Anaheim spokesman Mike Lyster said in an email that the next step in the process appears to be that the California Department of Veterans Affairs will do an assessment of the site.

There isn’t currently an estimated cost for the site, but Councilman Trevor O’Neil said the Board of Supervisors will consider at a meeting next week whether to devote $20 million to the veterans cemetery project.

Tim Deutsch, general manager of the Orange County Cemetery District, said in a phone interview that CalVet typically determines the cost of sites. The OC Cemetery District could develop the cemetery in partnership with the county.

A rendering of a veteran cemetery in Anaheim Hills.
A rendering of a veteran cemetery in Anaheim Hills.
(Courtesy of Orange County Cemetery District)

It appears to be a long shot for the cemetery to ever be built in Irvine.

After several officials held an event at the Anaheim Hills site earlier this month, state Sen. Tom Umberg pulled a bill that would have required the cemetery to be located in Irvine.

Veterans had grown tired of local politicians’ inability to decide where the cemetery should be built.

“For those of you vets, you know when we were in Vietnam we used to say, ‘When we die and go to heaven St. Peter we will tell, another veteran reporting sir, I’ve served my time in hell,’” VALOR president Nick Berardino said earlier this month at a press conference at the Anaheim Hills site. “I used to think that applied to Vietnam until I tried to get a cemetery in Irvine.”

One of the areas considered in Irvine, called the ARDA site, was backed by some residents and former Irvine mayor and current Councilman Larry Agran.

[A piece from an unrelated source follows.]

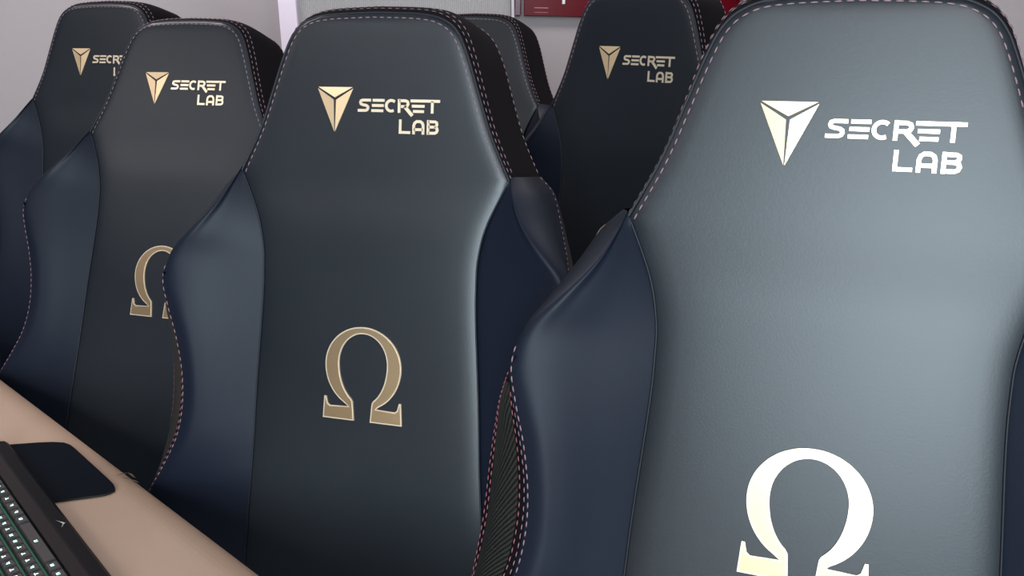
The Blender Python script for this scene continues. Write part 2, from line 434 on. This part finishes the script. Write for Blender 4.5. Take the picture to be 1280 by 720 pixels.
for o in bpy.data.objects:
    if 'back' in o: del o['back']

# ------------------------------------------------------------------ desk
DS = 1.0333; DZ = H-.62
M['desk'] = mat('tan_laminate', (.44, .30, .215), .42, spec=.4, var=(5, (.41, .275, .195)), bump=(60, .03, .001))
e3 = Vector((-.274, .844))*DS; e0 = Vector((-.903, 1.436))*DS; ed = (e0-e3).normalized(); en = Vector((-ed.y, ed.x))
if en.dot(-e3) < 0: en = -en             # towards the camera side
desk = empty('desk', (0, 0, 0), 0, 'tan laminate desk top with a worn rounded front edge, under the keyboard', 'desk')
p0 = e3-ed*1.1; Ln = 3.3; Dp = .80
bm = bmesh.new()
prof = [(.040*(1-math.cos(R(a))), -.014*(1-math.sin(R(a)))) for a in range(0, 91, 10)]
sec = [(0, -.026)]+[(x, z) for x, z in prof]+[(Dp, 0), (Dp, -.028), (.004, -.028)]
V = []; NL = 40
for j in range(NL+1):
    b = p0+ed*(Ln*j/NL)
    for x, z in sec: q = b+en*x; V.append((q.x, q.y, DZ+z))
ns = len(sec); F = []
for j in range(NL):
    for i in range(ns): F.append((j*ns+i, j*ns+(i+1) % ns, (j+1)*ns+(i+1) % ns, (j+1)*ns+i))
F += [tuple(range(ns)), tuple(NL*ns+i for i in range(ns))[::-1]]
mesh('desk_top', V, F, M['desk'], desk, smooth=False)
ang = math.atan2(ed.y, ed.x)
for t in (.04, Ln-.15):
    for x in (.12, Dp-.08):
        q = p0+ed*t+en*x; bm = bmesh.new(); box(bm, (q.x, q.y, (DZ-.028)/2), (.05, .05, DZ-.028), Matrix.Rotation(ang, 4, 'Z')); bm_obj('leg', bm, M['metal'], desk, bevel=.004)
# worn chip near the edge
M['chip'] = mat('dark_brown_chip', (.09, .05, .025), .7)
chip = []
def dpt(x, y): return Vector((x, y))*DS
for pts_, w_ in ((((-.563, 1.110), (-.549, 1.117), (-.536, 1.107)), .0016), (((-.551, 1.103), (-.535, 1.0975), (-.522, 1.0885)), .0012), (((-.543, 1.1105), (-.531, 1.101)), .0008)):
    for (ax, ay), (bx_, by_) in zip(pts_, pts_[1:]):
        s = Vector((ax, ay)); t = Vector((bx_, by_)); d = (t-s).normalized(); n_ = Vector((-d.y, d.x))*w_; m_ = (s+t)/2; s = s-d*.001; t = t+d*.001
        chip.append(([(s.x, s.y, DZ+.0004), (m_.x+n_.x, m_.y+n_.y, DZ+.0004), (t.x, t.y, DZ+.0004), (m_.x-n_.x, m_.y-n_.y, DZ+.0004)], [(0, 1, 2, 3)]))
V, F = merge(chip); o = mesh('worn_mark', V, F, M['chip'], desk, smooth=False); o['label'] = 'dark brown scuff near the front edge'

# mouse mat
M['mat'] = mat('mouse_mat_cloth', (.004, .006, .010), .8, spec=.06, bump=(900, .15, .0003))
M['matedge'] = mat('mouse_mat_rubber', (.004, .004, .005), .6)
raw = [(-1.02,1.125), (-.75,1.161), (-.700,1.168), (-.679,1.1695), (-.660,1.167), (-.648,1.160), (-.637,1.150), (-.594,1.106), (-.550,1.061), (-.536,1.046), (-.5305,1.038), (-.5275,1.030), (-.5300,1.0245), (-.536,1.0195), (-.546,1.016), (-.597,1.003), (-.70,.975), (-1.0,.90)]
pts = [dpt(*p) for p in raw]
V = [(p.x, p.y, DZ+.0005) for p in pts]+[(p.x, p.y, DZ+.0035) for p in pts]; n = len(pts)
F = [tuple(range(n)), tuple(range(2*n-1, n-1, -1))]+[(i, (i+1) % n, n+(i+1) % n, n+i) for i in range(n)]
mm = mesh('mouse_mat', V, F, None, smooth=False, mats=[M['mat'], M['matedge']], fmat=[0, 0]+[1]*n)
tag(mm, 'black mouse mat with rounded corners reaching out from under the keyboard', 'mouse mat')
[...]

Other officials, residents and veterans groups favored the construction of the cemetery on a piece of land in the Great Park that was once destined to be a golf course.

Both sites were part of the now-defunct El Toro Marine Corps Air Station.

“El Toro for many many years was in our heart,” Bill Cook, chair of the Orange County Veterans Memorial Park Foundation, said at the Anaheim Hills press conference. “That was where a cemetery had to be, but our hearts been broken.”

The ARDA site was chosen by officials in 2014. But in 2017, another site was proposed, with FivePoint offering a land swap deal that was eventually voted down by Irvine residents in the 2018 primary elections.

Later, the council voted to build the cemetery on land that was slated to be a golf course in the Great Park.

Last year, the council then decided to support a citizens’ initiative to zone the 125-acre ARDA site for the cemetery. But after an election and a mayoral change, sentiments shifted on the council. Late last month, all hope of an Irvine-based cemetery seemed lost after the Irvine City Council could not come to an agreement on a site after a lengthy meeting.